Falacia del «agrarismo» de las Farc

Si hay una farsa enorme, que desafía toda lógica es el embuste de la representación de las gentes del campo por quienes han sido sus principales verdugos.

Uno de los engaños más grandes del proceso de “paz” ha sido otorgarles a las Farc no solo categoría de actor político, capaz de negociar asuntos de la vida y futuro del país, sino en particular la calidad de representantes del campesinado.

Se discute el tema agrario entre el gobierno y este grupo narcoterrorista, como si se tratara de una negociación con los auténticos delegados de los labriegos de Colombia, voceros de sus aspiraciones.

El gobierno colombiano les ha dado esa prerrogativa. Reconoce la supuesta justeza de sus reclamos, y de cierto modo acepta la manida explicación de que la violencia que ejercen los guerrilleros se explica por las desigualdades existentes en el campo. Inclusive se atreve a presentar algunas de sus reformas, como la Ley de Víctimas y Restitución de Tierras, como un adelanto de medidas, dirigidas a dejar sin banderas a los alzados en armas.

Por otro lado, los “plenipotenciarios” de las Farc, ni cortos ni perezosos, se vanaglorian de su papel y lo asumen así ante el país y el mundo. Promueven simultáneamente todo tipo de eventos –con anuencia del gobierno en no pocas veces- acá, en suelo patrio, de corte “campesino”, con el fin de avalar sus pretensiones.

No le es difícil a la narcoguerrilla movilizar unos cuantos prosélitos a estos eventos; unos presionados por décadas de actividad armada, otros catequizados, otros vinculados a la economía coquera de las regiones alejadas donde operan los frentes facciosos. Dos, tres mil delegados en asambleas como la que acaba de realizarse en San Vicente del Caguán, no son difíciles de reunir, para respaldar el proyecto de las Zonas de Reserva Campesina.

Una información publicada en estos días es bastante demostrativa de este aserto. Las ZRC existentes hoy suman un algo más de 800 mil hectáreas; sin embargo no cobijan a más de 75 mil campesinos. Son zonas que tienen características comunes bien conocidas: presencia e influencia de grupos armados y cultivos ilicítos. Pero hablar desde allí a nombre del sector rural y presentar sus propuestas –además pasadas de moda- como las reivindicaciones de millones de campesinos es un despropósito.

Perorar sobre “identidad campesina” y sugerir que las “reservas” son la legitimación de sus aspiraciones, es un adefesio. Si hay una realidad histórica en Colombia es que el sector más conservador del país, más apegado a las tradiciones religiosas, más defensor de la propiedad privada, es el campesinado. Son algunos núcleos completamente marginales, perneados por los narcoterroristas los que quieren asaltar la representación auténtica de los habitantes del campo.

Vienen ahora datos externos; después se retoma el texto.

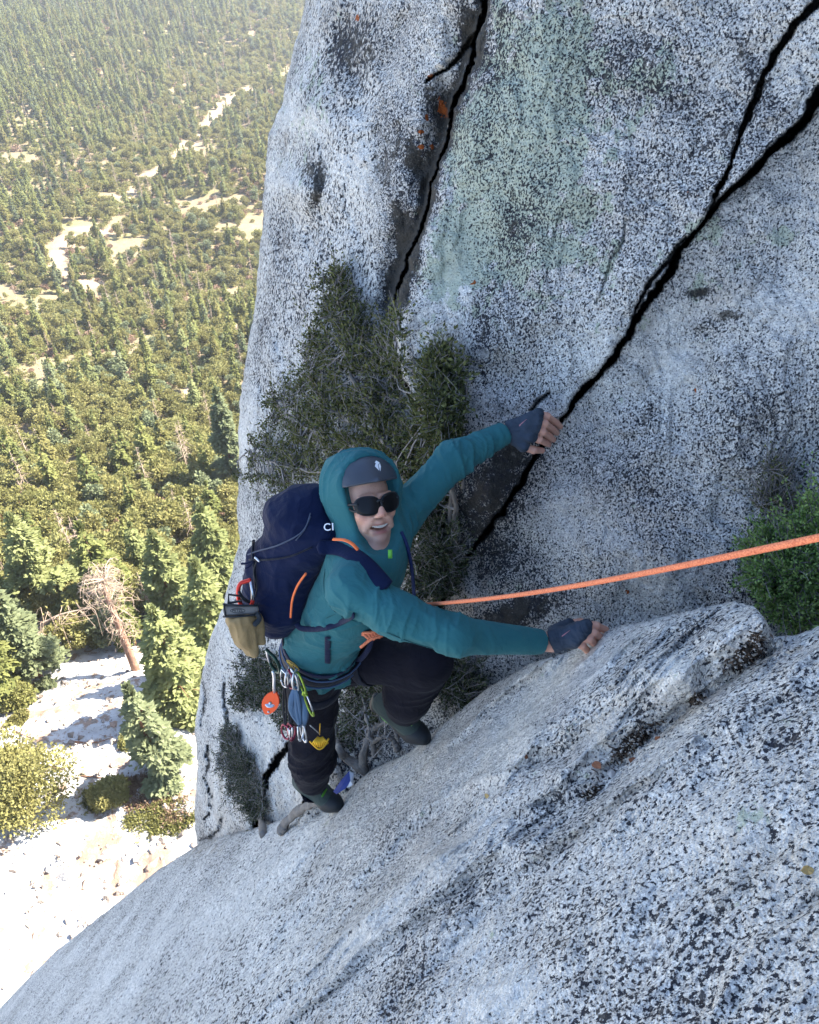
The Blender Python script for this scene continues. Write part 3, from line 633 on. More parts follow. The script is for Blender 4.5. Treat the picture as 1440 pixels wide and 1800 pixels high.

Basta repasar la geografía de Colombia para corroborarlo. ¿Se sentirán encarnados en los delegados de las Farc los lecheros del Valle de Ubaté? ¿Los paperos de la meseta cundiboyacense, de Nariño o del oriente de Antioquia? ¿Los cafetaleros de 16 departamentos? ¿Los productores de aguacate o ñame del Caribe? ¿Los tabacaleros de Bolívar o Santander? ¿Los cultivadores de verduras y hortalizas que bordean a las grandes urbes? ¿Los cultivadores de frutas del Valle del Cauca u otras regiones?

Si hay una farsa enorme, que desafía toda lógica es el embuste de la representación de las gentes del campo por quienes han sido sus principales verdugos. Por otro lado en Colombia no existe un movimiento agrario como tal, una presión masiva por la redistribución de la propiedad de la tierra. La guerrilla aprovecha y utiliza conflictos marginales, en zonas de colonización, con gran presencia de cultivos ilícitos, para sus fines políticos, militares y económicos, pero eso dista de ser un movimiento agrario que amerite una reforma agraria de las proporciones que se urde en La Habana.

En la historia del país ha sido al revés. No fue la presión sobre la tierra la que llevó a expedir la Ley 135 de 1961, de reforma agraria; fue como producto de esa ley, del Incora (creado para aplicarla) y de la ANUC (también creada por disposición de la norma citada), que se  promovieron las invasiones de tierras, dirigidas a lograr su expropiación y luego adjudicación a campesinos. El fracaso de ese proyecto es bien conocido.

El país no resiste la repetición de una experiencia fallida como aquella, poner en entredicho la soberanía nacional en más de nueve millones de hectáreas, y menos para satisfacer las ambiciones criminales de grupos que escasamente se representan a sí mismos.